What’s popularized in the media, however, isn’t always the reality, Lenore says. If we want our problem solvers of tomorrow to become independent adults, it starts by fortifying them with confidence from a young age. 

In this episode, Lenore Skenazy, President at Let Grow and Founder of the Free-Range Kids Movement, explains why it’s so important to give students their independence and discusses how her movement is helping to ease anxieties about letting go. 

Keeping Your Student Safe

With advancements in technology, our students are safer now than they have ever been before. The problem, however, is that the dangers of the world have seemingly equally increased — particularly kidnapping. 

With such a sentiment, it’s completely understandable why parents everywhere are taking every precaution to avoid the worst. But the reality is much more optimistic. Despite the worry, kidnapping — a rare and unpredictable event — happens substantially less than parents think, Lenore says.

How long, on average, would your student have to wait outside alone at a bus stop before they are kidnapped?

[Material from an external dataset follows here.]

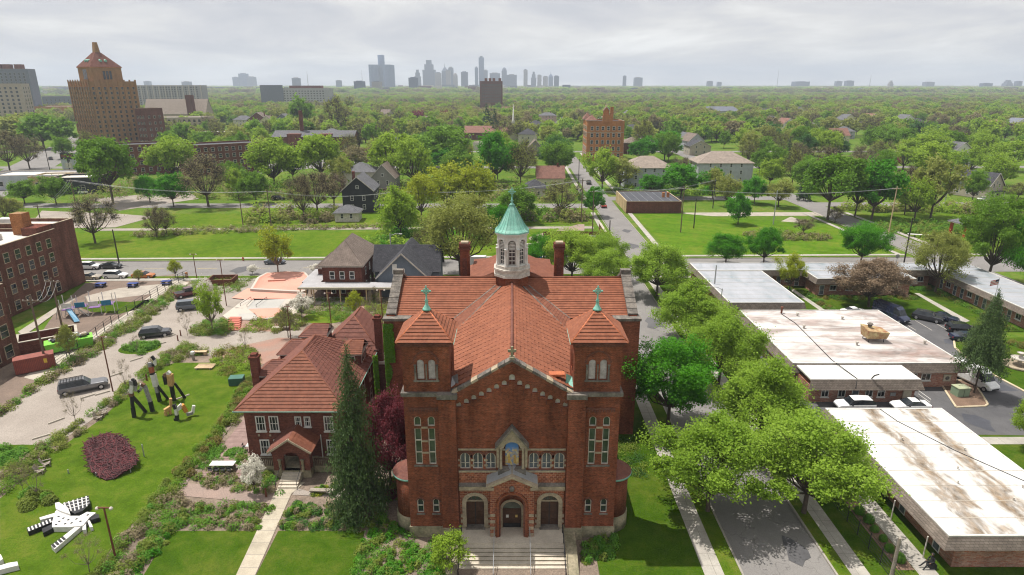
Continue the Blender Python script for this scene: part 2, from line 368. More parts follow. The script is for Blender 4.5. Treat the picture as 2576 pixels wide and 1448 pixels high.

Many assume a day, an hour, or even five minutes. The reality: Approximately 750,000 years. 

Our brains focus on the standout events. So, while there are 300,000 examples of students safely going to school on their own, it’s the one negative example that we picture first that consumes our decision-making rationality.  

Trying to take actionable steps to avoid a rare and unpredictable event may help ease anxieties from media sensationalism, but it does virtually nothing to improve the safety of your student. 

While you may not have to monitor your student’s whereabouts as much as you think, that doesn’t mean other safety measures, like teaching your student to wear a seatbelt, have become obsolete. Parents must just shift their attention to what truly matters, Lenore says. 

The Unfortunate Tradeoff of Early Risk Avoidance

No matter how unpredictable or unlikely a scenario like kidnapping may be, some may wonder what’s the harm of reducing risk wherever it could exist, no matter the likelihood?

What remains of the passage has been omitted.